Which goes some way, perhaps, to explaining why some poor guy on his way to a kids’ birthday party ends up, several days later, morphing into a knife-wielding demon out to kidnap small children.

Clowns seem to be the most popular iteration of these mini moral panics, but they’re by no means the only creatures that get us worked up. Anyone remember the Werewolf of Hull? In May this year there were dozens of sightings of an apparently eight-foot tall beast with huge fangs around the Barmston Drain canal near Beverley, which folklorists linked to the ancient local legend of “Old Stinker”.

And such things are not limited to the internet age; you can go back as far as you like for sightings of spectral hounds or ghostly black big cats. Victorian England was terrified by Spring Heeled Jack, a claw-fingered phantom with glowing red eyes who was seen, according to reports, across London, the Midlands, Lancashire and Scotland.

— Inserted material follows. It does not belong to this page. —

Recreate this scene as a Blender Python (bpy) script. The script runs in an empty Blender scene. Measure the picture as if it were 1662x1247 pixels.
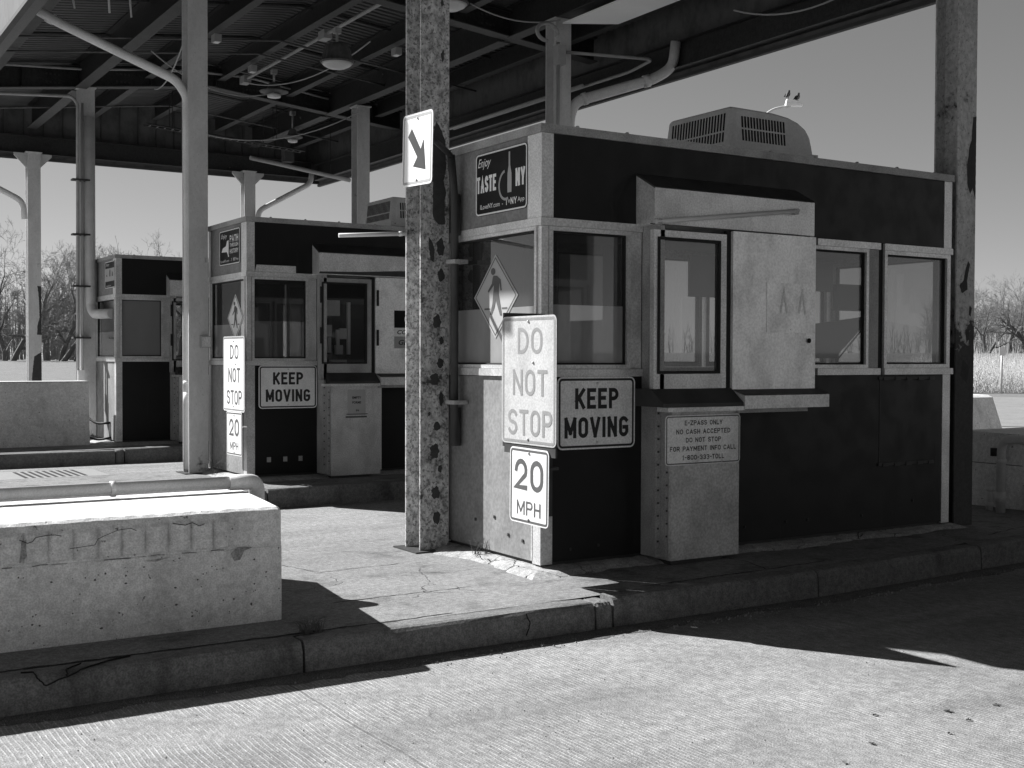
import bpy, bmesh, math, random
from mathutils import Vector, Matrix
from math import sin, cos, pi, radians, atan2, sqrt

random.seed(7)
S = bpy.context.scene
COL = S.collection

# ------------------------------------------------------------------ camera
cam = bpy.data.cameras.new("camera")
cam.sensor_width = 36.0
cam.lens = 36.0 * 1955.8 / 1662.0
cam.clip_start = 0.1
cam.clip_end = 3000.0
co = bpy.data.objects.new("camera", cam)
COL.objects.link(co)
_yaw, _pit, _rol = radians(57.8887), radians(-1.2725), radians(-0.18865)
_f = Vector((cos(_yaw) * cos(_pit), sin(_yaw) * cos(_pit), sin(_pit)))
_r = Vector((sin(_yaw), -cos(_yaw), 0.0))
_d = _f.cross(_r)
_r2 = _r * cos(_rol) + _d * sin(_rol)
_d2 = _d * cos(_rol) - _r * sin(_rol)
co.matrix_world = Matrix(((_r2.x, -_d2.x, -_f.x, 0.0), (_r2.y, -_d2.y, -_f.y, 0.0),
                          (_r2.z, -_d2.z, -_f.z, 1.72), (0, 0, 0, 1)))
S.camera = co

# ------------------------------------------------------------------ sky and sun
SUN = Vector((0.645, -1.068, -1.0)).normalized()
W = bpy.data.worlds.new("World")
S.world = W
W.use_nodes = True
wn = W.node_tree
sky = wn.nodes.new("ShaderNodeTexSky")
sky.sky_type = 'NISHITA'
sky.sun_disc = False
sky.sun_elevation = radians(38.7)
sky.sun_rotation = atan2(-0.645, 1.068)
sky.air_density = 1.0
sky.dust_density = 0.25
sky.ozone_density = 1.0
sep = wn.nodes.new("ShaderNodeSeparateColor")
wn.links.new(sky.outputs[0], sep.inputs[0])
mixr = wn.nodes.new("ShaderNodeMath"); mixr.operation = 'MULTIPLY'; mixr.inputs[1].default_value = 0.95
mixg = wn.nodes.new("ShaderNodeMath"); mixg.operation = 'MULTIPLY_ADD'; mixg.inputs[1].default_value = 0.05
wn.links.new(sep.outputs[0], mixr.inputs[0])
wn.links.new(sep.outputs[1], mixg.inputs[0])
wn.links.new(mixr.outputs[0], mixg.inputs[2])
bg = wn.nodes["Background"]
# black-and-white film response of the sky: softened contrast between horizon and zenith
pw = wn.nodes.new("ShaderNodeMath"); pw.operation = 'POWER'; pw.inputs[1].default_value = 0.80
wn.links.new(mixg.outputs[0], pw.inputs[0])
wn.links.new(pw.outputs[0], bg.inputs[0])
bg.inputs[1].default_value = 0.050

sl = bpy.data.lights.new("sun", 'SUN')
sl.energy = 4.3
sl.angle = radians(0.53)
sl.color = (1.0, 1.0, 1.0)
so = bpy.data.objects.new("sun", sl)
COL.objects.link(so)
so.rotation_euler = SUN.to_track_quat('-Z', 'Y').to_euler()
so.location = (-10, 20, 20)

S.render.engine = 'CYCLES'
S.view_settings.view_transform = 'Standard'
S.view_settings.look = 'None'
S.view_settings.exposure = 1.30
S.view_settings.gamma = 1.0
S.cycles.max_bounces = 8
S.cycles.diffuse_bounces = 4
S.cycles.transparent_max_bounces = 12


# ------------------------------------------------------------------ materials
class NB:
    def __init__(self, name):
        self.m = bpy.data.materials.new(name)
        self.m.use_nodes = True
        self.t = self.m.node_tree
        self.p = self.t.nodes["Principled BSDF"]
        self.out = self.t.nodes["Material Output"]
        tc = self.n("ShaderNodeTexCoord")
        oi = self.n("ShaderNodeObjectInfo")
        a = self.n("ShaderNodeVectorMath"); a.operation = 'SCALE'
        a.inputs[0].default_value = (23.0, 41.0, 17.0)
        self.l(oi.outputs["Random"], a.inputs["Scale"])
        b = self.n("ShaderNodeVectorMath"); b.operation = 'ADD'
        self.l(tc.outputs["Object"], b.inputs[0])
        self.l(a.outputs[0], b.inputs[1])
        self.raw = tc.outputs["Object"]
        self.vec = b.outputs[0]

    def n(self, k):
        return self.t.nodes.new(k)

    def l(self, a, b):
        self.t.links.new(a, b)

    def noise(self, scale, detail=6, stretch=(1, 1, 1), rough=0.55, raw=False):
        mp = self.n("ShaderNodeMapping")
        mp.inputs["Scale"].default_value = stretch
        self.l(self.raw if raw else self.vec, mp.inputs["Vector"])
        t = self.n("ShaderNodeTexNoise")
        t.inputs["Scale"].default_value = scale
        t.inputs["Detail"].default_value = detail
        t.inputs["Roughness"].default_value = rough
        self.l(mp.outputs[0], t.inputs["Vector"])
        return t.outputs[0]

    def math(self, op, a, b=None, c=None, clamp=False):
        m = self.n("ShaderNodeMath"); m.operation = op; m.use_clamp = clamp
        for i, v in enumerate((a, b, c)):
            if v is None:
                continue
            if isinstance(v, (int, float)):
                m.inputs[i].default_value = v
            else:
                self.l(v, m.inputs[i])
        return m.outputs[0]

    def ramp(self, x, lo, hi, a=0.0, b=1.0):
        r = self.n("ShaderNodeMapRange")
        r.interpolation_type = 'SMOOTHSTEP'
        self.l(x, r.inputs[0])
        r.inputs[1].default_value = lo; r.inputs[2].default_value = hi
        r.inputs[3].default_value = a; r.inputs[4].default_value = b
        return r.outputs[0]

    def mix(self, f, a, b):
        # scalar lerp
        r = self.n("ShaderNodeMix"); r.data_type = 'FLOAT'
        for k, v in ((0, f), (2, a), (3, b)):
            if isinstance(v, (int, float)):
                r.inputs[k].default_value = v
            else:
                self.l(v, r.inputs[k])
        return r.outputs[0]

    def grey(self, v):
        c = self.n("ShaderNodeCombineColor")
        for i in range(3):
            self.l(v, c.inputs[i])
        self.l(c.outputs[0], self.p.inputs["Base Color"])

    def bump(self, h, strength=0.3, dist=0.01):
        b = self.n("ShaderNodeBump")
        b.inputs["Strength"].default_value = strength
        b.inputs["Distance"].default_value = dist
        self.l(h, b.inputs["Height"])
        self.l(b.outputs[0], self.p.inputs["Normal"])


def plain(name, v, rough=0.6, var=0.25, scale=6.0, metal=0.0, stretch=(1, 1, 1), spec=0.4,
          fine=0.0, bump=0.0, streak=0.0, spots=0.0, spot_v=0.03):
    """painted / metal / stone surface: broad mottling, fine grain, vertical streaks, chips"""
    b = NB(name)
    c = b.math('MULTIPLY_ADD', b.noise(scale, 6, stretch), 2 * var * v, v * (1 - var))
    if fine:
        c = b.math('MULTIPLY', c, b.ramp(b.noise(scale * 18, 3), 0.3, 0.7, 1 - 1.6 * fine, 1 + 1.6 * fine))
    if streak:
        s = b.ramp(b.noise(3.2, 8, (1, 1, 0.7), 0.68), 0.42, 0.68)
        c = b.math('MULTIPLY', c, b.math('MULTIPLY_ADD', s, -streak, 1.0))
        s = b.ramp(b.noise(7.0, 6, (1.3, 1.3, 0.22), 0.65), 0.60, 0.74)
        c = b.math('MULTIPLY', c, b.math('MULTIPLY_ADD', s, -0.5 * streak, 1.0))
    if spots:
        s = b.ramp(b.noise(26.0, 3), 0.80 - spots, 0.83 - spots)
        c = b.mix(s, c, spot_v)
    b.grey(c)
    r = b.math('MULTIPLY_ADD', b.noise(scale * 2, 3), 0.25, rough - 0.12, clamp=True)
    b.l(r, b.p.inputs["Roughness"])
    b.p.inputs["Metallic"].default_value = metal
    b.p.inputs["Specular IOR Level"].default_value = spec
    if bump:
        b.bump(b.noise(scale * 12, 5), bump, 0.01)
    return b.m


def rusty(name, paint, rust, lo, hi, scale=4.0, low_z=None, mott=0.2):
    """old painted steel with peeled, rusted patches; more of them towards low_z"""
    b = NB(name)
    base = b.math('MULTIPLY_ADD', b.noise(5, 5, (1, 1, 0.4)), 0.5 * paint, paint * 0.75)
    base = b.math('MULTIPLY', base, b.ramp(b.noise(24, 8, (1, 1, 0.7), 0.75), 0.30, 0.72, 1 + 0.7 * mott, 1 - 1.6 * mott))
    speck = b.ramp(b.noise(48, 3), 0.66 - 0.25 * mott, 0.72 - 0.25 * mott)
    base = b.mix(b.math('MULTIPLY', speck, min(0.85, 0.35 + mott)), base, paint * 0.22)
    n = b.math('MULTIPLY_ADD', b.noise(scale * 5, 4), 0.28, b.math('MULTIPLY', b.noise(scale, 4), 0.72))
    if low_z is not None:
        sx = b.n("ShaderNodeSeparateXYZ")
        b.l(b.raw, sx.inputs[0])
        g = b.ramp(sx.outputs[2], low_z[0], low_z[1], low_z[2], 0.0)
        n = b.math('ADD', n, g)
    msk = b.ramp(n, lo, hi)
    halo = b.ramp(n, lo - 0.07, lo)
    base = b.math('MULTIPLY', base, b.math('MULTIPLY_ADD', halo, -0.45, 1.0))
    rv = b.math('MULTIPLY_ADD', b.noise(40, 3), rust, rust * 0.6)
    b.grey(b.mix(msk, base, rv))
    b.l(b.mix(msk, 0.45, 0.9), b.p.inputs["Roughness"])
    b.bump(b.math('MULTIPLY_ADD', msk, -1.0, b.math('MULTIPLY', b.noise(70, 3), 0.35)), 0.5, 0.006)
    return b.m


def enamel(name, v):
    b = NB(name)
    c = b.math('MULTIPLY_ADD', b.noise(1.8, 5), 0.5 * v, v * 0.75)
    run = b.ramp(b.noise(6.0, 6, (1.5, 1.5, 0.10), 0.6), 0.60, 0.78)
    c = b.math('MULTIPLY_ADD', run, 0.010, c)
    sc = b.ramp(b.noise(14, 6, (0.35, 1, 2.2), 0.7), 0.66, 0.74)
    c = b.math('MULTIPLY_ADD', b.math('MULTIPLY', sc, b.ramp(b.noise(1.5, 2), 0.5, 0.62)), 0.05, c)
    b.grey(c)
    b.l(b.ramp(b.noise(5, 5), 0.35, 0.65, 0.42, 0.54), b.p.inputs["Roughness"])
    b.p.inputs["Specular IOR Level"].default_value = 0.25
    b.bump(b.noise(0.9, 2), 0.25, 0.02)
    return b.m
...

“We are attracted to the idea of something unusual being out there,” says Prof Cooper. “Many of us lead humdrum lives, we go to work, we come home, and then suddenly there are these tales of strange creatures or people, and we love to pass those stories on, to talk about them.”

Be careful, though, because the clowns – whether real or imagined – can get people into all kinds of trouble. Take David Armstrong who called police on Friday to say a clown had knocked on his window and he’d chased it into nearby woods near his home in Winston-Salem, North Carolina.

On Tuesday this week Armstrong was charged with filing a false report to the police. Evidently, after dealing with clown sightings since August, the North Carolina constabulary have decided – like so many of us these days – that clowns are simply no laughing matter.